タイトルチューンの『Phantom Gleam』(原題『幻の輝き』)では、曖昧模糊としたドローンサウンドやエフェクティブなリズムが幾重にもレイヤリングされ、それらがクロスフェードされながら進んでいく。そこへ加えて、タイトルに示されている「輝き」を象徴するように、ぎらついたシンセ音が明るく高らかにハーモニーを奏でる。しかし常にその背後にあるのは、必ずしも輝きを全肯定しようとしない、一筋縄ではいかないリズムとドローンサウンド群である。
一度は世界を明るく照らしたその「輝き」は、夜空の花火が消えゆくように去っていく。その後、音楽の前景に戻って来るのは、気だるさと重さ、そして言葉に出来ない不安を表すようなリズムとドローンサウンドであり、シンセによる輝かしいハーモニーは単純にそのようには受け取れなくなってくる。
『Phantom Gleam』からは力強さや、リズムのキレを感じさせる瞬間もあるが、全体を覆っているのは鬱屈したエネルギーから発せられる鈍い叫びのような、リスナーの心をざわつかせる独特の不安と緊張感といえるのではないだろうか。
作者は『人の内面世界を象徴するものを創作する際には、単純なラベリングで捉えられるような形としてではなく、多面的・多義的かつ不分明な状態そのものを具現化させることに興味がある』と述べており、もしリスナーが「ある種の寄る辺なさや割り切れなさ」とでもいうような感触を感じるならば、それは作者の意図通りといえる。
続く『Twilight Chant』(原題『黄昏の詠唱』)は、金属打楽器でアクセントを添えられたドローンサウンドと、トラディショナルな女声合唱によるコラールによって、独特の浮遊感のある世界を描出する一曲。
特徴的な女声合唱は、バロックや古典派の合唱曲ような対位法に則ったポリフォニーではなく、ひとつの旋律に対してジャズのボイシングが施されている。テンション・ノートを含む各声部が密集配置によってハーモナイズされており、クラシカルなコーラスの形態でありながらジャジー(Jazzy)なサウンドを響かせているのが分かる。
作者曰く、この合唱パートは独立したものとして作曲された後、いくつかのパートに分割・再構成され、最終的には他のリズムやドローンなどのサウンドパーツと共にコラージュ手法によってまとめ上げられた。いうなれば「女声合唱と落ち着いた16ビートのリズムとのコール・アンド・レスポンス」という形で、大きな呼吸を繰り返すようにうごめき流れる音楽になっている。

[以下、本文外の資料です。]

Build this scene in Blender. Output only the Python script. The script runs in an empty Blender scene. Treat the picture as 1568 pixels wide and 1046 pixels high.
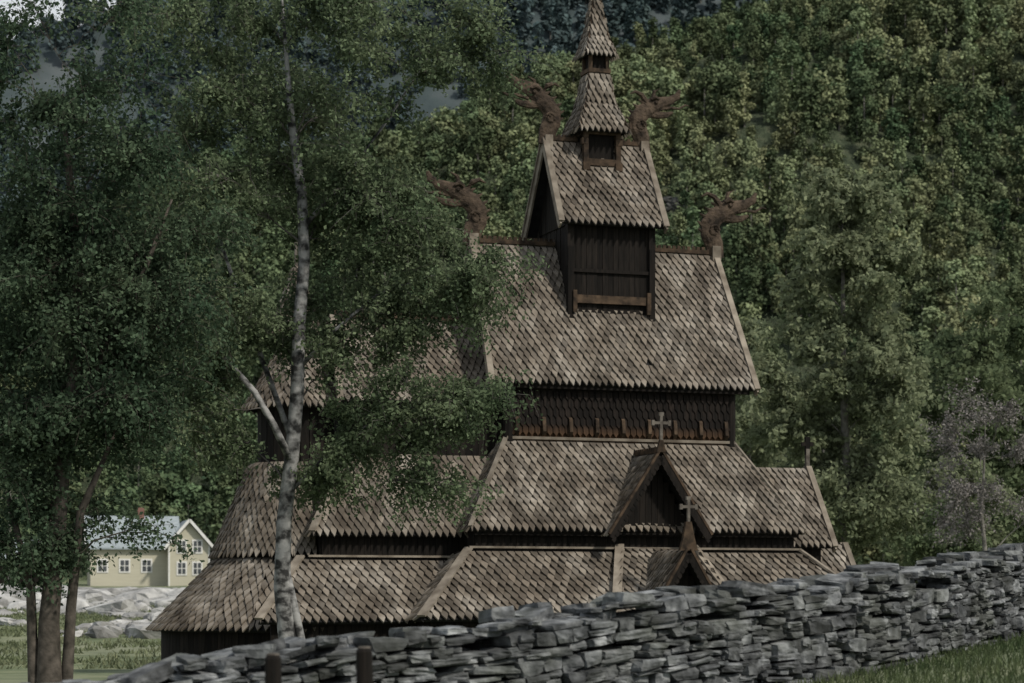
import bpy, math, random
import numpy as np
from mathutils import Vector, Matrix, noise

random.seed(7)
scene = bpy.context.scene
V = Vector

# ------------------------------------------------------------------ helpers
def link(ob, parent=None):
    scene.collection.objects.link(ob)
    if parent: ob.parent = parent
    return ob

def empty(name, loc=(0,0,0), rz=0):
    e = bpy.data.objects.new(name, None)
    e.location = loc; e.rotation_euler = (0,0,rz)
    return link(e)

class MB:
    def __init__(s): s.v=[]; s.f=[]
    def add(s, vs, fs):
        o=len(s.v); s.v.extend([tuple(p) for p in vs]); s.f.extend([tuple(i+o for i in q) for q in fs])
    def box(s, c, h, ax=(1,0,0), ay=(0,1,0), az=(0,0,1)):
        c=V(c); ax=V(ax)*h[0]; ay=V(ay)*h[1]; az=V(az)*h[2]
        vs=[c+ax*i+ay*j+az*k for k in(-1,1) for j in(-1,1) for i in(-1,1)]
        s.add(vs,[(0,2,3,1),(4,5,7,6),(0,1,5,4),(2,6,7,3),(0,4,6,2),(1,3,7,5)])
    def beam(s,p,q,w,t,up=(0,0,1)):
        p=V(p);q=V(q);d=(q-p);L=d.length;d.normalize()
        side=d.cross(V(up)); side.normalize(); n=side.cross(d)
        s.box((p+q)/2,(L/2,w/2,t/2),d,side,n)
    def prism(s,pts,off):
        n=len(pts); off=V(off)
        vs=[V(p) for p in pts]+[V(p)+off for p in pts]
        fs=[tuple(range(n)),tuple(range(2*n-1,n-1,-1))]+[(i,i+n,(i+1)%n+n,(i+1)%n) for i in range(n)]
        s.add(vs,fs)
    def tube(s,pts,rad,n=8,flat=1.0,flat_axis=None,cap=True):
        pts=[V(p) for p in pts]; vs=[];fs=[]
        for i,p in enumerate(pts):
            d=(pts[min(i+1,len(pts)-1)]-pts[max(i-1,0)]).normalized()
            a=V(flat_axis) if flat_axis else (V((0,0,1)) if abs(d.z)<.8 else V((1,0,0)))
            u=(a-d*a.dot(d)).normalized(); w=d.cross(u)
            for k in range(n):
                t=2*math.pi*k/n
                vs.append(p+u*(math.cos(t)*rad[i]*flat)+w*(math.sin(t)*rad[i]))
        for i in range(len(pts)-1):
            for k in range(n):
                a0=i*n+k;b0=i*n+(k+1)%n
                fs.append((a0,b0,b0+n,a0+n))
        if cap:
            fs.append(tuple(range(n))[::-1]); fs.append(tuple(range((len(pts)-1)*n,len(pts)*n)))
        s.add(vs,fs)
    def build(s,name,mat,parent=None,smooth=False):
        me=bpy.data.meshes.new(name); me.from_pydata(s.v,[],s.f); me.update()
        if mat: me.materials.append(mat)
        if smooth: me.polygons.foreach_set('use_smooth',[True]*len(me.polygons))
        return link(bpy.data.objects.new(name,me),parent)

def fast_quads(name, verts, mat):
    n=len(verts)//4
    me=bpy.data.meshes.new(name)
    me.vertices.add(n*4); me.vertices.foreach_set('co',verts.astype(np.float32).ravel())
    me.loops.add(n*4); me.loops.foreach_set('vertex_index',np.arange(n*4,dtype=np.int32))
    me.polygons.add(n); me.polygons.foreach_set('loop_start',np.arange(0,n*4,4,dtype=np.int32))
    try: me.polygons.foreach_set('loop_total',np.full(n,4,dtype=np.int32))
    except Exception: pass
    me.update(calc_edges=True)
    me.materials.append(mat)
    return me

def leaf_quads(rng, C, N, size, asp=.62):
    n=len(C)
    N=N/(np.linalg.norm(N,axis=1,keepdims=True)+1e-9)
    R=rng.normal(size=(n,3)); U=np.cross(N,R); U/=np.linalg.norm(U,axis=1,keepdims=True)+1e-9
    W=np.cross(N,U)
    s=(size*rng.uniform(.6,1.35,(n,1)))
    out=np.empty((n,4,3)); out[:,0]=C-U*s*.5; out[:,1]=C+W*s*asp*.5+N*s*.08; out[:,2]=C+U*s*.5; out[:,3]=C-W*s*asp*.5+N*s*.08
    return out.reshape(-1,3)

# ------------------------------------------------------------------ materials
def base_mat(name):
    m=bpy.data.materials.new(name); m.use_nodes=True
    nt=m.node_tree; nt.nodes.clear()
    out=nt.nodes.new('ShaderNodeOutputMaterial')
    return m,nt,out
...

極単純な通奏低音のように一貫して同じ響きを奏で続けるドローンサウンドは、合唱パートとハーモニー的には多くの時間において整合した響きを生み出しており、それ以外の時間でも微妙で繊細な「付かず離れず」の関係を維持し、豊かな音楽的響きを演出している。このことが本曲の独特の浮遊感の要因のひとつと言えるだろう。
三曲目の『Echoing Solitude』(原題『こだまする孤独』)では、広い空間の中で低くうなるドローンとエフェクティブなギターや効果音、そしてシンセパッドらが互いに呼びかけ合いながら、一つの空間を満たしていく。
すべての音素材が広い空間を意識させるように加工されていることもあり、リスナーは意識を集中させればさせるほど寄る辺無さを感じさせられると同時に、タイトルにも示されているように孤独を想起させられ、その孤独は静かに押しては引くようにこだまする。
例えるなら、ベクシンスキーの絵画を見たときのような不安と怖れ、そして静謐さをもたらすような世界でもあり、時間の止まった「広大な幻想空間」に閉じ込められたような印象を抱かせる。
この音楽的空間は、終盤に到達したところで「時間のほころび」のように響く効果音が繰り返され、その反復が徐々に緩やかになり、やがて停止することで終わりを迎える。それまでは寄る辺ない孤独のこだまの中に佇んでいたリスナーは、こうして結果的に無音のなかに取り残されてしまい、そこで最も大きな孤独を感じることになるのだろう。
三曲とも重みやうねりを感じさせるドローンサウンドから始まり、初めの二曲では明瞭なリズムやハーモニー、合唱といった要素が前景に立ち現れてくるが、三曲目ではそういった要素が目立ってこない。三曲を続けて聴くと、前述した『Echoing Solitude』の特徴がより一層実感させられ、そのタイトルの意味するところを幾ばくかの精神的な肌寒さと共に理解することになるだろう。
このように三曲の姿は一見どれも異なって見えるが、そこには通底するものがあることが分かる。そしてその特徴がもつ力はリスナーを安全地帯にとどめておかず、一時的に居心地の悪い場所へと引き出してくる。それは「感性的な自己対話への誘い」と言えるのかもしれない。